The episode, then, is in part about the fracturing of communities. He is unable to return meaningfully either to his home community or to the community aboard Serenity because he has ceased to think like a member of a community; like a true capitalist, he puts his own good above everyone else’s (see also the self-seeking Alliance officer). His fatal misunderstanding of the situation aboard Serenity stems exactly from this: an individualist, his worldview no longer coincides with that of Serenity‘s crew.

What troubled me, I suppose, about this episode is that this rather schematic approach to the idea of community, clearly supposed to lionise the mutually supporting crew of Serenity, skirts around something of a moral vacuum.
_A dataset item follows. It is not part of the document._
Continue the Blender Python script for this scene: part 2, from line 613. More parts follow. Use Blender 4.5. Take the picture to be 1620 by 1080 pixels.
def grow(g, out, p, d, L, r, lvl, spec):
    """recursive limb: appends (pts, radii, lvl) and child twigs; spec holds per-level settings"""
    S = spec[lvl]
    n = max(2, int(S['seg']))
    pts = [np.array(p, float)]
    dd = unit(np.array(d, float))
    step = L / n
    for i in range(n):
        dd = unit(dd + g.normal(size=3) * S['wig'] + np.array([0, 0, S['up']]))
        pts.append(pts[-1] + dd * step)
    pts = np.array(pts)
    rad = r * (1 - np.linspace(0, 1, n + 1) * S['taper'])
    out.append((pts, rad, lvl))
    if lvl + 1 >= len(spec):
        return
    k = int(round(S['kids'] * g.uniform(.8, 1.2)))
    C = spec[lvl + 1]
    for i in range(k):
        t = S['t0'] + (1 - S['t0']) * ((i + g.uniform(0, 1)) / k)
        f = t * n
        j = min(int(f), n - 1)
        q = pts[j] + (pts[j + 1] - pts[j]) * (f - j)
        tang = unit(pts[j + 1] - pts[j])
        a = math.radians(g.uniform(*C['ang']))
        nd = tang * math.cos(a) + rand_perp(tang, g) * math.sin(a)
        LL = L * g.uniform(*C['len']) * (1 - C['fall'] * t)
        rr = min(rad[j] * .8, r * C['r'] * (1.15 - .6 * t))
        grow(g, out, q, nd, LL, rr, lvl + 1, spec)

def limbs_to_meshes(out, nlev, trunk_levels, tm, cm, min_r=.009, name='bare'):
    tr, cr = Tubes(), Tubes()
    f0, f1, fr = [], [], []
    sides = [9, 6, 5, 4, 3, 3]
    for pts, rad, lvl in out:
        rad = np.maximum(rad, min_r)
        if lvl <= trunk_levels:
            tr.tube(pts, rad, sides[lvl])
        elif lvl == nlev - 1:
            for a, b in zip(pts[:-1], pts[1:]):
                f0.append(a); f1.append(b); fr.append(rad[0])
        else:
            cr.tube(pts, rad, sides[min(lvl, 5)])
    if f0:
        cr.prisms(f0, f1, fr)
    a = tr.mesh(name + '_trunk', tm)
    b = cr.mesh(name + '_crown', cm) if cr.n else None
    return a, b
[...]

Mal and Zoe’s actions, offended as they are that Tracey might think them betrayers, comes across as rather high-handed; that they fail to explain the situation to Tracey (with Mal instead choosing to get angry and dismissive) is not treated as a failing at all. The issue here is that Whedon has built us a world in which betrayal is not unexpected or uncommon, and Tracey’s reaction is, even among the crew of Serenity (remember Ariel?), not unreasonable. So what should feel tragic and terrible in fact seems only manipulative, the show falling back on lazy cliches of heroism (as it very rarely does) to simplify what is in fact a morally grey situation.

The Message was, then, one of my least favourite Firefly episodes: I felt more annoyed by it than anything else. However – the show is more than the sum of its parts, thank goodness, and so I look forward to the next of Serenity‘s adventures.